The Federal Reserve is supposed to regulate the economy. When the economy gets too busy, and there are bidding wars over illegal immigrant labor, they're supposed to cut off the flow of gas money. (Failure to do this, when it became obvious a housing bubble was inflating, is the reason that Alan Greenspan has gone from Wizard to Village Idiot, in Washington's estimation.) When the economy slows down too much, they're supposed to hit the gas pedal cut interest rates. This is supposed to increase the money supply, which results in banks lending more money to more customers, which increases spending. (Supply-side economics is part of this; in part, it takes as base assumption that the presence of a supply creates both demand and the funds to purchase.) When that doesn't do the trick, a tax rebate, like we had earlier this year, puts money directly in people's hands; then, like good little consumers, they go out and spend, which has the same effect on the economy. This is the way it works in what we call "normal times." It's how it's worked for the first 44 years of my life.
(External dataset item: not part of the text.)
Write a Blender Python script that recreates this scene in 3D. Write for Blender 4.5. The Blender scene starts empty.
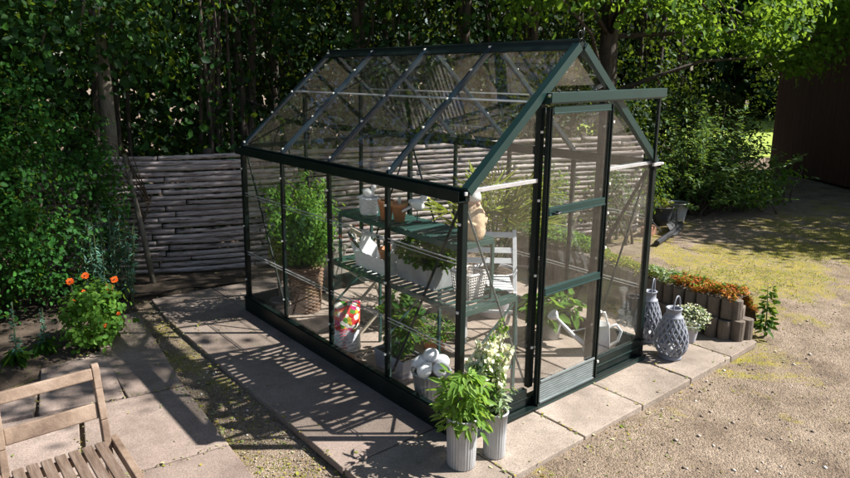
import bpy, math, random
import numpy as np
from mathutils import Vector, Matrix
random.seed(7)
RNG = np.random.default_rng(7)
sc = bpy.context.scene
COL = sc.collection
PI = math.pi

# ------------------------------------------------------------------ helpers
def tag(o, label=None, cat=None, group=None, kind=None):
    if label: o['label'] = label
    if cat: o['category'] = cat
    if group: o['group'] = group
    if kind: o['kind'] = kind
    return o

def thing(name, label, cat, loc=(0, 0, 0), group=None, rot=0.0):
    o = bpy.data.objects.new(name, None)
    COL.objects.link(o)
    o.empty_display_size = 0.1
    o.location = loc
    o.rotation_euler = (0, 0, rot)
    return tag(o, label, cat, group)

def copy_tree(o, parent=None):
    c = o.copy()
    COL.objects.link(c)
    if parent is not None:
        c.parent = parent
    for ch in list(o.children):
        copy_tree(ch, c)
    return c

def frame(d, up=(0, 0, 1)):
    d = Vector(d).normalized()
    u = Vector(up)
    if abs(d.dot(u)) > 0.98:
        u = Vector((0, 1, 0)) if abs(d.y) < .9 else Vector((1, 0, 0))
    s = d.cross(u).normalized()
    u = s.cross(d).normalized()
    return d, s, u

class MB:
    def __init__(s):
        s.v = []; s.f = []
    def add(s, vs, fs):
        n = len(s.v)
        s.v += [tuple(v) for v in vs]
        s.f += [tuple(i + n for i in f) for f in fs]
        return s
    def box(s, x0, x1, y0, y1, z0, z1):
        return s.add([(x0, y0, z0), (x1, y0, z0), (x1, y1, z0), (x0, y1, z0), (x0, y0, z1), (x1, y0, z1), (x1, y1, z1), (x0, y1, z1)],
                     [(0, 3, 2, 1), (4, 5, 6, 7), (0, 1, 5, 4), (1, 2, 6, 5), (2, 3, 7, 6), (3, 0, 4, 7)])
    def bar(s, p, q, w, h, up=(0, 0, 1)):
        p = Vector(p); q = Vector(q)
        d, a, u = frame(q - p, up)
        vs = []
        for c in (p, q):
            for i, j in ((-1, -1), (1, -1), (1, 1), (-1, 1)):
                vs.append(c + a * (w / 2 * i) + u * (h / 2 * j))
        return s.add(vs, [(3, 2, 1, 0), (4, 5, 6, 7), (0, 1, 5, 4), (1, 2, 6, 5), (2, 3, 7, 6), (3, 0, 4, 7)])
    def tube(s, pts, r, n=8, closed=False):
        pts = [Vector(p) for p in pts]
        m = len(pts)
        rr = r if isinstance(r, (list, tuple)) else [r] * m
        vs = []; prev = None
        for i, p in enumerate(pts):
            if closed:
                t = pts[(i + 1) % m] - pts[i - 1]
            else:
                t = pts[min(i + 1, m - 1)] - pts[max(i - 1, 0)]
            t.normalize()
            if prev is None:
                _, a, _ = frame(t)
            else:
                a = prev - t * prev.dot(t)
                if a.length < 1e-5: _, a, _ = frame(t)
                a.normalize()
            prev = a
            b = t.cross(a)
            for k in range(n):
                th = 2 * PI * k / n
                vs.append(p + (a * math.cos(th) + b * math.sin(th)) * rr[i])
        fs = []
        for i in range(m if closed else m - 1):
            j = (i + 1) % m
            for k in range(n):
                k2 = (k + 1) % n
                fs.append((i * n + k, i * n + k2, j * n + k2, j * n + k))
        if not closed:
            fs.append(tuple(range(n))[::-1]); fs.append(tuple((m - 1) * n + k for k in range(n)))
        return s.add(vs, fs)
    def lathe(s, prof, n=32, c=(0, 0, 0), ripple=0, ramp=0.0, cap=True, sx=1, sy=1):
        vs = []
        for r, z in prof:
            for k in range(n):
                th = 2 * PI * k / n
                q = r * (1 + ramp * math.cos(ripple * th)) if ripple else r
                vs.append((c[0] + q * math.cos(th) * sx, c[1] + q * math.sin(th) * sy, c[2] + z))
        fs = []
        for i in range(len(prof) - 1):
            for k in range(n):
                k2 = (k + 1) % n
                fs.append((i * n + k, i * n + k2, (i + 1) * n + k2, (i + 1) * n + k))
        if cap:
            fs.append(tuple(range(n))[::-1])
            fs.append(tuple((len(prof) - 1) * n + k for k in range(n)))
        return s.add(vs, fs)
    def ball(s, c, rx, ry=None, rz=None, n=14, m=9, rot=None):
        ry = ry or rx; rz = rz or rx
        vs = []
        R = rot or Matrix.Identity(3)
        for i in range(m + 1):
            ph = PI * i / m
            for k in range(n):
                th = 2 * PI * k / n
                v = R @ Vector((rx * math.sin(ph) * math.cos(th), ry * math.sin(ph) * math.sin(th), rz * math.cos(ph)))
                vs.append((c[0] + v.x, c[1] + v.y, c[2] + v.z))
        fs = []
        for i in range(m):
            for k in range(n):
                k2 = (k + 1) % n
                fs.append((i * n + k, (i + 1) * n + k, (i + 1) * n + k2, i * n + k2))
        return s.add(vs, fs)
    def prism(s, poly, thick_vec):
        n = len(poly)
        t = Vector(thick_vec)
        vs = [Vector(p) for p in poly] + [Vector(p) + t for p in poly]
        fs = [tuple(range(n))[::-1], tuple(range(n, 2 * n))] + [(i, (i + 1) % n, (i + 1) % n + n, i + n) for i in range(n)]
        return s.add(vs, fs)
    def build(s, name, mat, parent=None, smooth=False, bevel=0.0, sub=0):
        me = bpy.data.meshes.new(name)
        me.from_pydata([tuple(v) for v in s.v], [], s.f)
        if mat: me.materials.append(mat)
        if smooth:
            me.polygons.foreach_set('use_smooth', [len(p.vertices) <= 4 for p in me.polygons])
        me.update()
        o = bpy.data.objects.new(name, me)
        COL.objects.link(o)
        if parent is not None: o.parent = parent
        if bevel:
            m = o.modifiers.new('bevel', 'BEVEL'); m.width = bevel; m.segments = 2; m.limit_method = 'ANGLE'
        if sub:
            m = o.modifiers.new('sub', 'SUBSURF'); m.levels = sub; m.render_levels = sub
        return o

def np_mesh(name, V, F, mat, parent=None, mi=None, mats=None):
    """V (n,3), F (m,k) all the same k"""
    me = bpy.data.meshes.new(name)
    V = np.ascontiguousarray(V, dtype=np.float32); F = np.ascontiguousarray(F, dtype=np.int32)
    m, k = F.shape
    me.vertices.add(len(V)); me.vertices.foreach_set('co', V.ravel())
    me.loops.add(m * k); me.loops.foreach_set('vertex_index', F.ravel())
    me.polygons.add(m)
    me.polygons.foreach_set('loop_start', np.arange(0, m * k, k, dtype=np.int32))
    me.polygons.foreach_set('loop_total', np.full(m, k, dtype=np.int32))
    if mats:
        for q in mats: me.materials.append(q)
        me.polygons.foreach_set('material_index', np.asarray(mi, dtype=np.int32))
    else:
        me.materials.append(mat)
    me.update(calc_edges=True)
    o = bpy.data.objects.new(name, me)
    COL.objects.link(o)
    if parent is not None: o.parent = parent
    return o

def unit(a):
    return a / (np.linalg.norm(a, axis=-1, keepdims=True) + 1e-9)

def leaf_arrays(P, N, size, aspect=0.62, droop=0.25, fold=0.18, F0=None, curl=0.0):
    """one folded six-point leaf per row of P; N = facing, F0 = pointing direction if given"""
    n = len(P)
    size = np.broadcast_to(np.asarray(size, float), (n,))[:, None]
    N = unit(N)
    f = RNG.normal(size=(n, 3)) if F0 is None else np.asarray(F0, float).copy()
    f = f - (f * N).sum(1, keepdims=True) * N
    f = unit(f)
    f[:, 2] -= droop
    f = unit(f)
    s = unit(np.cross(f, N))
    u = np.cross(s, f)
    L = size; W = size * aspect
    c = curl * L
    v0 = P
    v1 = P + f * L * .32 + s * W * .48 + u * W * fold
    v2 = P + f * L * .74 + s * W * .34 + u * (W * fold - c * .5)
    v3 = P + f * L - u * c
    v4 = P + f * L * .74 - s * W * .34 + u * (W * fold - c * .5)
    v5 = P + f * L * .32 - s * W * .48 + u * W * fold
    V = np.stack([v0, v1, v2, v3, v4, v5], 1).reshape(-1, 3)
    b = np.arange(n)[:, None] * 6
    F = np.concatenate([b + np.array([[0, 1, 2, 3]]), b + np.array([[0, 3, 4, 5]])], 0)
    return V, F

def merge(parts):
    Vs, Fs, o = [], [], 0
    for V, F in parts:
        Vs.append(V); Fs.append(F + o); o += len(V)
    return np.concatenate(Vs), np.concatenate(Fs)

def clump_points(centres, per, spread, flat=0.6):
    c = np.repeat(centres, per, 0)
    d = RNG.normal(size=c.shape) * spread
    d[:, 2] *= flat
    return c + d, d

def ellip(n, c, r, shell=0.0, zmin=None):
    d = unit(RNG.normal(size=(n, 3)))
    rad = (shell + (1 - shell) * RNG.random((n, 1)) ** (1 / 3))
    p = np.array(c) + d * rad * np.array(r)
    if zmin is not None: p[:, 2] = np.maximum(p[:, 2], zmin + RNG.random(n) * .1)
    return p

def blades(P, H, W, lean, segs=3, bend=1.0, dirs=None):
    """curved tapering blades as quads"""
    n = len(P)
    H = np.broadcast_to(np.asarray(H, float), (n,))[:, None]; W = np.broadcast_to(np.asarray(W, float), (n,))[:, None]
    a = RNG.random(n) * 2 * PI if dirs is None else dirs
    out = np.stack([np.cos(a), np.sin(a), np.zeros(n)], 1)
    side = np.stack([-np.sin(a), np.cos(a), np.zeros(n)], 1)
    ln = np.broadcast_to(np.asarray(lean, float), (n,))[:, None]
    rows = []
    for i in range(segs + 1):
        t = i / segs
        th = ln * (1 + bend * t)
        c = P + out * H * t * np.sin(th) + np.array([0, 0, 1.0]) * H * t * np.cos(th)
        w = W * (1 - t ** 1.6) * .5 + .0003
        rows.append(c + side * w); rows.append(c - side * w)
    V = np.stack(rows, 1).reshape(-1, 3)
    b = np.arange(n)[:, None] * (2 * (segs + 1))
    F = np.concatenate([b + np.array([[2 * i, 2 * i + 1, 2 * i + 3, 2 * i + 2]]) for i in range(segs)], 0)
    return V, F

# ------------------------------------------------------------------ materials
def new_mat(name):
    m = bpy.data.materials.new(name); m.use_nodes = True
    nt = m.node_tree
    for n in list(nt.nodes): nt.nodes.remove(n)
    out = nt.nodes.new('ShaderNodeOutputMaterial')
    return m, nt, out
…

However, when things go too bad too fast, the economy doesn't work that way. People get scared, and hoarded money becomes their security blanket. Some economists call this set of rules "depression economics." The fact that only about 1/4 of this year's tax rebate (intended to delay the recession's onset until the first year of the next President's term) was spent is a huge hint that, although things aren't as bad as the 1930s, people are thinking in depression economics terms. Most of the bank bailout money is being hoarded by the banks; the banks are more afraid of not getting loaned money back, than they're greedy for interest income.
And so, in their last scheduled meeting, the Federal Reserve cut their interest rate to the bone. Instead of giving us a rate, they gave us a range: 0% to 0.25%. (I suppose that allows them to change things on the fly, instead of having to call another meeting to move it from 0.125% to 0.087%.) For all practical purposes, their next "rate cut" will be paying banks to take money.
This is all context for
Forbes Magazine's guess at what the Fed will have to do next, rather than watch the economy collapse further:
But since the Fed is unlikely to sit back and watch the economy unravel, it will have no choice but to dance away from interest rates with an unconventional two step: Step 1: Print money. Step 2: Drop it from helicopters.
The idea of dropping money wasn't credited to some left-wing nutcase, but rather to Ronald Reagan's favorite economist: Milton Friedman. Would they literally drop money from helicopters? (If so, I want the flight path in advance!) Probably not:
In practice, dropping money from helicopters would likely mean a tax rebate. But instead of paying for that tax cut with a reduction in spending, or even an issuance of more Treasury debt, it would be financed by the Federal Reserve. ("Dear American taxpayer, We just printed $5,000 per person in new money. Go nuts.-Uncle Ben.")
Given ideas like this, it almost makes massive infrastructure investments seem more responsible, doesn't it? And, frankly, $5,000 per person is less than the $600 billion that
Paul Krugman wants to be the 2009 stimulus package.